--- Start Given material ---

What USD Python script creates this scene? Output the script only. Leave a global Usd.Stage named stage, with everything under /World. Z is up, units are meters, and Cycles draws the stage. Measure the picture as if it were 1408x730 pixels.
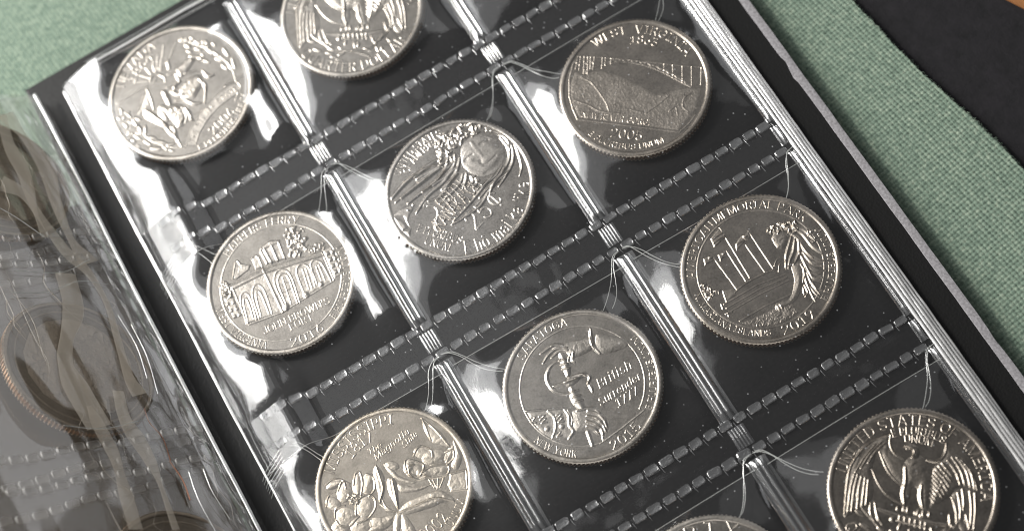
import math
import numpy as np
import trimesh
from scipy.sparse import coo_matrix
from scipy.sparse.linalg import spsolve
import meshkit, usdkit
from pxr import Usd, UsdGeom, UsdLux, UsdShade, Gf, Sdf, Vt

MM = 0.001                                   # everything below is laid out in millimetres
stage = Usd.Stage.CreateInMemory()
UsdGeom.SetStageUpAxis(stage, 'Z')
UsdGeom.SetStageMetersPerUnit(stage, 1.0)
UsdGeom.Xform.Define(stage, '/World')
rng = np.random.default_rng(7)

# ------------------------------------------------------------------ camera
EYE = np.array([-14.7515, -117.4212, 270.8324])
RIGHT = np.array([0.8607875, -0.48467395, -0.15535781])
DOWN = np.array([-0.50629188, -0.7841612, -0.35883108])
FWD = np.array([0.05209051, 0.3875337, -0.92038264])
FPX = 2611.31                                # focal length in pixels of a 1408 wide picture
cam = UsdGeom.Camera.Define(stage, '/World/camera')
m = np.eye(4)
m[0, :3], m[1, :3], m[2, :3], m[3, :3] = RIGHT, -DOWN, -FWD, EYE * MM
cam.AddTransformOp().Set(Gf.Matrix4d(*m.ravel().tolist()))
cam.CreateHorizontalApertureAttr(36.0)
cam.CreateFocalLengthAttr(36.0 * FPX / 1408)
cam.CreateFStopAttr(13.5)
cam.CreateFocusDistanceAttr(0.287)
cam.CreateClippingRangeAttr(Gf.Vec2f(0.02, 50.0))
cam.CreateExposureAttr(0.0)


def project(p):
    q = np.asarray(p, float) - EYE
    return np.array([FPX * (q @ RIGHT) / (q @ FWD) + 704, FPX * (q @ DOWN) / (q @ FWD) + 365])


def in_frame(p, margin=60):
    x, y = project(p)
    return -margin < x < 1408 + margin and -margin < y < 730 + margin


# ------------------------------------------------------------------ light
def material(name, nodes, links=(), surface=None, volume=None):
    return usdkit.material(stage, '/World/Looks/' + name, nodes, links, surface, volume)


UsdGeom.Scope.Define(stage, '/World/Looks')
dome = UsdLux.DomeLight.Define(stage, '/World/room_light')
dome.CreateIntensityAttr(1.0)
room = material('dim_room', {'b': ('background_shader', {'color': (0.95, 0.97, 1.0), 'strength': 0.05})}, surface='b.Background')
UsdShade.MaterialBindingAPI.Apply(dome.GetPrim()).Bind(room)


def aim(prim, pos, target=(0, 0, 0)):
    pos, target = np.array(pos, float), np.array(target, float)
    z = pos - target; z /= np.linalg.norm(z)
    x = np.cross([0, 0, 1.0], z); x /= np.linalg.norm(x)
    y = np.cross(z, x)
    mm = np.eye(4); mm[0, :3], mm[1, :3], mm[2, :3], mm[3, :3] = x, y, z, pos
    UsdGeom.Xformable(prim).AddTransformOp().Set(Gf.Matrix4d(*mm.ravel().tolist()))


def window(name, pos, w, h, power, color, target=(0, 0, 0)):
    L = UsdLux.RectLight.Define(stage, '/World/' + name)
    L.CreateWidthAttr(w); L.CreateHeightAttr(h); L.CreateIntensityAttr(power); L.CreateColorAttr(Gf.Vec3f(*color))
    aim(L, pos, target)


window('window_light', (-0.30, 0.25, 0.30), 0.30, 0.17, 15.0, (1.0, 0.99, 0.97))
window('window_lower_light', (-0.365, 0.245, 0.185), 0.30, 0.20, 8.0, (1.0, 0.99, 0.97))
window('upper_fill_light', (-0.235, 0.275, 0.40), 0.32, 0.13, 4.0, (1.0, 1.0, 1.0))  # unseen panel, added so tilted film picks up milky glare
window('ceiling_light', (-0.21, 0.36, 0.50), 0.48, 0.48, 0.9, (1.0, 1.0, 1.0), (-0.21, 0.30, 0.0))
window('right_fill_light', (0.215, 0.36, 0.50), 0.36, 0.48, 0.22, (1.0, 1.0, 1.0), (0.215, 0.30, 0.0))  # dim unseen panel, added to brighten the right-hand coins
window('wall_fill_light', (0.55, 0.35, 0.22), 0.30, 0.35, 1.2, (0.97, 0.98, 1.0))  # unseen fill panel, standing in for a dim wall that film slopes reflect
window('front_fill_light', (-0.30, -0.55, 0.20), 0.60, 0.35, 3.2, (1.0, 0.97, 0.93))  # unseen fill panel, added to brighten the near coin edges
key = UsdLux.SphereLight.Define(stage, '/World/key_lamp')
key.CreateRadiusAttr(0.020); key.CreateIntensityAttr(640.0); key.CreateColorAttr(Gf.Vec3f(1.0, 0.95, 0.87))
aim(key, (-0.40, 0.36, 0.45))

# ------------------------------------------------------------------ materials
def bsdf(name, **kw):
    return material(name, {'p': ('principled_bsdf', kw)}, surface='p.BSDF')


def film(name, gain, base, diffuse, tint=(0.8, 0.82, 0.85), rough=0.03, bump=0.0, scale=900.0, dust=0.0):
    """Clear vinyl: what fresnel does not reflect passes straight through; a little haze scatters."""
    nodes = {'fr': ('fresnel', {}), 'gb': ('geometry', {}), 'io': ('mix_float', {'a': 1.5, 'b': 1 / 1.5}), 'k': ('math', {'math_type': 'multiply_add', 'value2': gain, 'value3': base, 'use_clamp': True}),
             't': ('transparent_bsdf', {'color': (0.97, 0.97, 0.97)}), 'g': ('glossy_bsdf', {'color': (1, 1, 1), 'roughness': rough}),
             'd': ('diffuse_bsdf', {'color': tint}), 'm': ('mix_closure', {}), 'h': ('mix_closure', {'fac': diffuse})}
    links = [('gb.backfacing', 'io.fac'), ('io.result', 'fr.IOR'), ('fr.fac', 'k.value1'), ('k.value', 'm.fac'), ('t.BSDF', 'h.closure1'), ('d.BSDF', 'h.closure2'), ('h.closure', 'm.closure1'), ('g.BSDF', 'm.closure2')]
    if bump:
        nodes |= {'pos': ('geometry', {}), 'n': ('noise_texture', {'scale': scale, 'detail': 2.0}), 'b': ('bump', {'strength': bump, 'distance': 0.0002})}
        links += [('pos.position', 'n.vector'), ('n.fac', 'b.height'), ('b.normal', 'g.normal'), ('b.normal', 'fr.normal')]
    if dust:
        nodes |= {'pd': ('geometry', {}), 'v': ('voronoi_texture', {'scale': 700.0, 'feature': 'f1'}), 'vm': ('map_range', {'from_min': 0.09, 'from_max': 0.05, 'to_min': diffuse, 'to_max': dust, 'clamp': True})}
        links += [('pd.position', 'v.vector'), ('v.distance', 'vm.value'), ('vm.result', 'h.fac')]
    return material(name, nodes, links, surface='m.closure')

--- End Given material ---

Pictures are excluded: retype only the lines from the beginning of the listing above through the line with "rng = np.random.default_rng(7)", both included.

What USD Python script creates this scene? Output the script only. Leave a global Usd.Stage named stage, with everything under /World. Z is up, units are meters, and Cycles draws the stage. Measure the picture as if it were 1408x730 pixels.
import math
import numpy as np
import trimesh
from scipy.sparse import coo_matrix
from scipy.sparse.linalg import spsolve
import meshkit, usdkit
from pxr import Usd, UsdGeom, UsdLux, UsdShade, Gf, Sdf, Vt

MM = 0.001                                   # everything below is laid out in millimetres
stage = Usd.Stage.CreateInMemory()
UsdGeom.SetStageUpAxis(stage, 'Z')
UsdGeom.SetStageMetersPerUnit(stage, 1.0)
UsdGeom.Xform.Define(stage, '/World')
rng = np.random.default_rng(7)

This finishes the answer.